I have no problem with a writer questioning the merits of the remarkable career of David Ortiz. Asking questions is what journalists do, and clearly Shaughnessy has earned the distinction of a good journalist.

However, when it comes to being a protector of the game from the evils of performance enhancing drugs, Shaughnessy is being completely hypocritical.

Actually, it is fair to say that he was an enabler during the Steroid Era, like so many baseball writers were by turning a blind eye to an obvious problem in baseball.

Remember Steve Wilstein?

Wilstein was the Associated Press writer who noticed a bottle of androstenedione in Mark McGwire’s locker in 1998. So Wilstein asked a few questions about a drug that was banned by the NCAA, NFL and the Olympics.

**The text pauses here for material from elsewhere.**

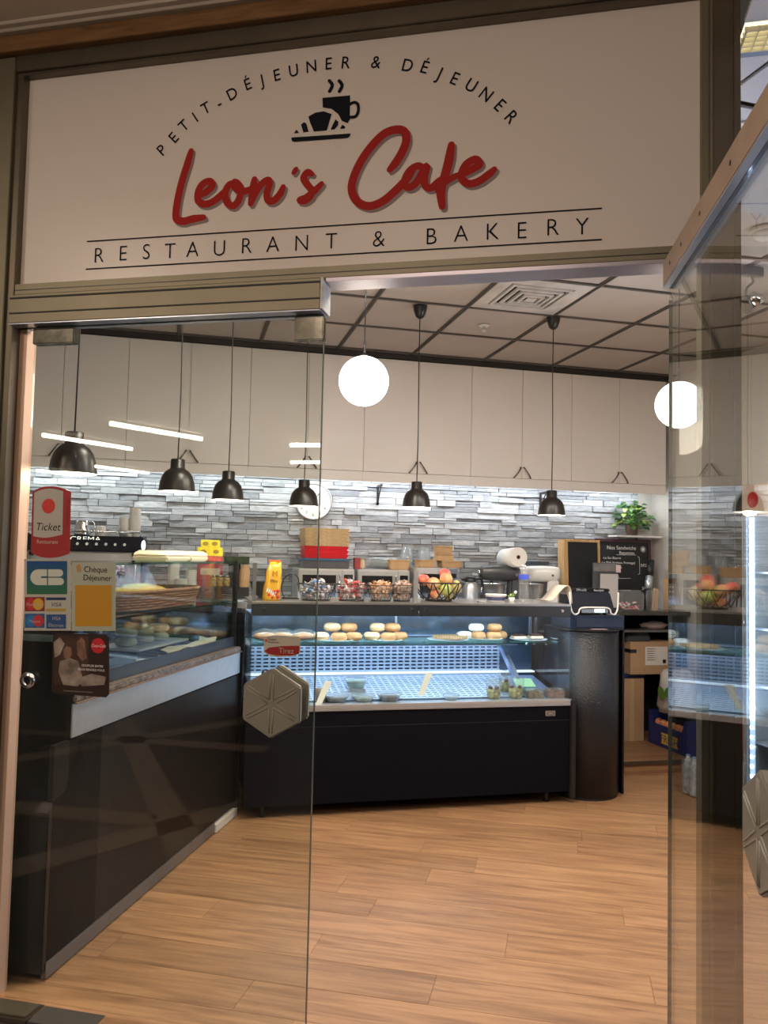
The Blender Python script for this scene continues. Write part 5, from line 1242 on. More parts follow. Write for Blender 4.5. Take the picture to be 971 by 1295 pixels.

For those questions, Wilstein was stunned by the media so star struck by the great home run chase of McGwire and Sammy Sosa that it couldn’t see straight. There was talk of stripping Wilstein of his credentials for doing what should have been considered doing his job.

So many media members turned on Wilstein, and Shaughnessy, that righteous guy who is so judgmental on Ortiz, was worse than most.

“No wonder players loathe the media,” Shaughnessy wrote in a column in the Globe about how wrong Wilstein was to raise the andro question.

Years later, Shaughnessy was asked about the steroid issue, and he said, “I’ve never been an investigative reporter. I’m not really interested in that. It’s not what I got in this for.”

Fair enough, but you did not have to be an investigative reporter to realize there was something wrong when McGwire and Sosa were making their bulked-up assault on Roger Maris in 1998.

The entire nation was swept up in the great chase. News of McGwire and Sosa home runs got standing ovations at ballparks all around the country. By late August, each home run made the national news.

The summer of 1998 was definitely a fun one, and it helped bring baseball out of its hangover from the 1994 strike that wiped out the World Series.

It was also the high point of the Steroid Era, and it should have been obvious, especially to journalists who made their living covering baseball. Yet, only Bob Costas, Peter Gammons, Wilstein and maybe a few other said a word about baseball’s dirty little obvious secret.

The rest of the baseball writers, who had a heavy interest in baseball’s regained popularity, were enablers. Those writers aided and abetted the dirty players in the era, dropping the ball when the game needed them the most.

Now, Shaughnessy and the other blind-eye writers sit in judgment of the players they drove the getaway car for?

No wonder the players loathe the media.